Week 2 – la crémaillère

I moved into my flat on Sunday night. The owner’s girlfriend handed me the keys at Place de la Comedie at about 6.30 pm and an hour later I was carrying my heavy suitcase around the city center. Magnus, a German guy from my class, was so kind to answer my last minute, emergency call and walk with me to the house (due to some organizational misunderstandings I couldn’t move into the house earlier that day, and it was getting dark..) so thank you VEEERY much Magnus!

After dinner and a movie, I spent about two hours unpacking my things and making a long list of the things I would have to buy the following day. Since there was no hot water, I started my new life with a cold shower, how great 😉

Monday 20 was my busiest day in Montpellier.
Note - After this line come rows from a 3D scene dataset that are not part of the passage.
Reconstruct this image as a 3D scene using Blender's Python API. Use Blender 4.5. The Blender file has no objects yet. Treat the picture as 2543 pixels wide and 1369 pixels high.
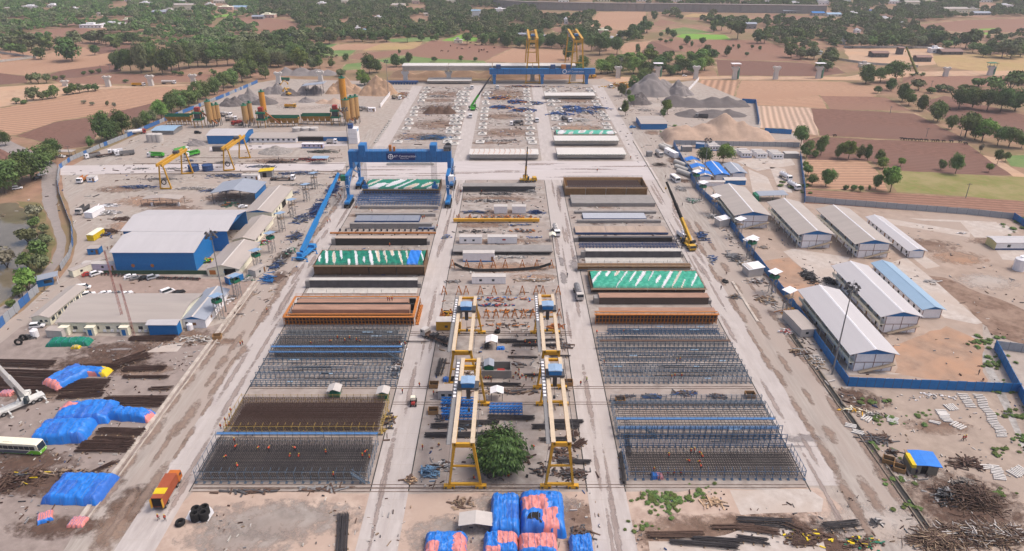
import bpy,math,random
import numpy as np
from mathutils import Vector,Matrix,noise
SC=bpy.context.scene
COL=SC.collection
rad=math.radians
# ---------------- camera (a drone at 118 m looking down 25.9 degrees), sky, sun, exposure
F,CX,CY,HC=1750.0,1268.0,684.5,118.0
TH=math.atan((CY+165)/F)
ct,st=math.cos(TH),math.sin(TH)
cam=bpy.data.objects.new("camera",bpy.data.cameras.new("camera"))
COL.objects.link(cam)
cam.location=(0,0,HC)
cam.rotation_euler=(math.pi/2-TH,0,0)
cam.data.sensor_width=36
cam.data.lens=F/2543*36
cam.data.shift_x=3.5/2543
cam.data.clip_end=20000
SC.camera=cam
SUN_EL,SUN_AZ=60.0,86.0
w=bpy.data.worlds.new("World")
SC.world=w
w.use_nodes=True
sky=w.node_tree.nodes.new("ShaderNodeTexSky")
sky.sky_type='NISHITA'
sky.sun_disc=False
sky.sun_elevation=rad(SUN_EL)
sky.sun_rotation=rad(SUN_AZ)
sky.air_density=.8
sky.dust_density=6.0
bg=w.node_tree.nodes["Background"]
bg.inputs[1].default_value=0.15
w.node_tree.links.new(sky.outputs[0],bg.inputs[0])
sun=bpy.data.objects.new("sun",bpy.data.lights.new("sun",'SUN'))
COL.objects.link(sun)
sun.data.energy=1.2
sun.data.angle=rad(12)
sun.data.color=(1,.97,.93)
sd=Vector((math.sin(rad(SUN_AZ))*math.cos(rad(SUN_EL)),math.cos(rad(SUN_AZ))*math.cos(rad(SUN_EL)),math.sin(rad(SUN_EL))))
sun.rotation_euler=sd.to_track_quat('Z','Y').to_euler()
sun.location=(0,0,300)
SC.view_settings.view_transform='Standard'
SC.view_settings.look='None'
SC.view_settings.exposure=0.34
SC.view_settings.gamma=1
SC.cycles.max_bounces=5
SC.cycles.diffuse_bounces=3
SC.cycles.glossy_bounces=2
SC.cycles.transmission_bounces=2
SC.cycles.volume_bounces=0
SC.cycles.transparent_max_bounces=6
SC.cycles.use_adaptive_sampling=True
SC.cycles.adaptive_threshold=0.02
# ---------------- layout: a photo pixel and a height give a point of the place
def P(px,py,z=0.0):
 u,v=px-CX,py-CY
 d=Vector((u,F*ct-v*st,-(F*st+v*ct)))
 t=(z-HC)/d.z
 return Vector((0,0,HC))+d*t
def Yr(py,z=0.0):return P(CX,py,z).y
def S(py):return(F*st+(py-CY)*ct)/HC
def Hz(pb,pt):
 y=Yr(pb);v=pt-CY
 return HC-y*(F*st+v*ct)/(F*ct-v*st)
def Xp(px,py,z=0.0):return P(px,py,z).x
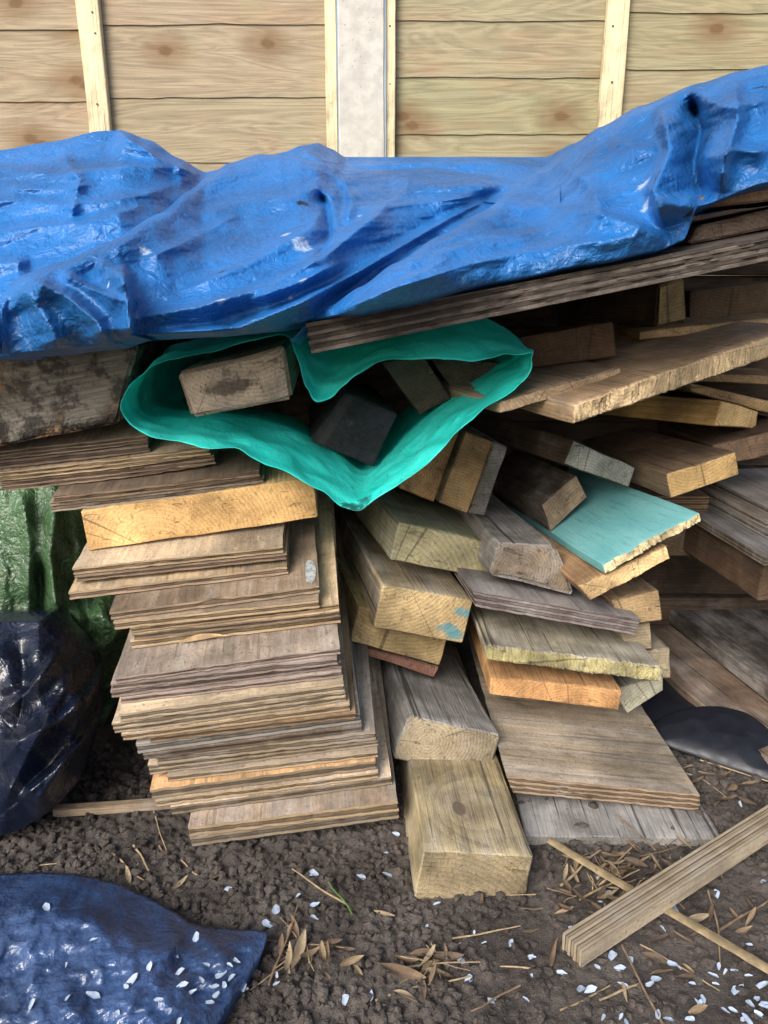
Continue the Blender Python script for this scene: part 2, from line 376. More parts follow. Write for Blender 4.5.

After class, I went to the dollar store and to the supermarket, about 2 times each, going back and forth from the shops to my house. There’s no need to list all the things I bought, just imagine what anyone would need in a house fully furnished but with nothing for “daily usage” (well, fortunately there was toilet paper, but that was about it). At about 6 p.m. I made a last stop at the public laundry-room to wash some clothes, the couch-sheet and some other stuff that was screaming for help. At the end of the day, the house seemed much warmer and cozy. It’s a two-room flat, with a nice living room and a simple but cozy bedroom, a little kitchenette and, of course, the bathroom separated form the toilet, in the curious “french way”. Hot water was still not running, I didn’t have (and still don’t) access to the internet and there was a strange smell coming from the shower. The first problem has been taken care of now (thank you Gerard!!!) and it’s just a matter of days before everything is going to work (I hope).

On Thursday afternoon, after class, I got a bike from a professor (thank you so much Elisa), got the wheels fixed, and finally went “grocery” shopping for the forthcoming party. That night, in fact, I finally inaugurated the house, which proved to be perfect for parties (but not so party-proof). There is a french expression to describe the inauguration of a house: “pendre la crémaillère”. Pendre means “to hang” and the crémallère is a hook used to hang the pewter in the fireplace in old houses. I had some people over for dinner, among which Gerard, a guy from Barcelona aka the Mojito Master. At about 11pm there were 20 people in my house and the living room had turned into a disco (a pink, oriental, flame-shaped lamp along with the right music did the job). I wasn’t worried about the noise because that afternoon I had put a paper on the wall at the entrance informing the fellow-tenants about the party (a professor of mine had told me that the crémaillère was a good and respected reason to make noise, news that had pleasantly surprised me). At about midnight most of the people went to a Panama club and Ana, Gerard and I joined shortly after. However, when we got there we didn’t find any of our friends! Nontheless, we danced for about an hour, and then went back home. It had been a tiring but very fun night 🙂 The following day I found out that our friends didn’t actually make it to the disco and at school it was easy to make a distinction between those who had come to the party and those who hadn’t..the latter had a much sharper look on their faces!

On Saturday morning I went to a mall to hand out some resume, but I’m not sure of how it went…I’m afraid that not giving immediate full availability is a major con, especially in stores like H&M and such, where finding new people is extremely easy. Anyway, I keep looking, never resting, and something will come up. On Saturday night some Spanish friends and I went to a place called Rock Store and danced till 3 a.m., which seems pretty early in “standard party time”, but I was actually feeling utterly tired by the time I reached the house. The following day I went to the beach with some friends, which is a 50 minutes bike-ride from MTP. Too bad the chain of my velo got loose every time I didn’t pedalled, which prevented me also from changing gears, and the saddle was thin and uncomfortable (like those for professional male bikers I guess), so about 110 minutes of bike-ride literally destroyed my butt. Apart from that, it was a very nice day. The ride wasn’t bad at all cos we were 7 people riding all together as a flock, mostly along a bike-track by a river, in the countryside. The little town of Palavis wasn’t too bad either: little restaurants near the port and a fairly wide beach, although we stayed there only for a few hours… the wind was too strong! I think that that evening we all slept tight. It’s Tuesday night and although I don’t have any special anecdotes concerning the past two days I can say that:

A.I switched to the hardest class and am learning a lot, mostly due to the fact that there’s only me and another girl in class, which makes classes more stimulating and involving.

B.This might be my last night alone in the apartment, since Ana, my future flat-mate, is moving in starting from tomorrow night. What a strange sensation. I can’t really imagine living in 2 in such a little apt, but I know that it is going to be just fine and definitely better than living all by myself.

C.Main goal of this week: FIND A JOB!!! Good night world.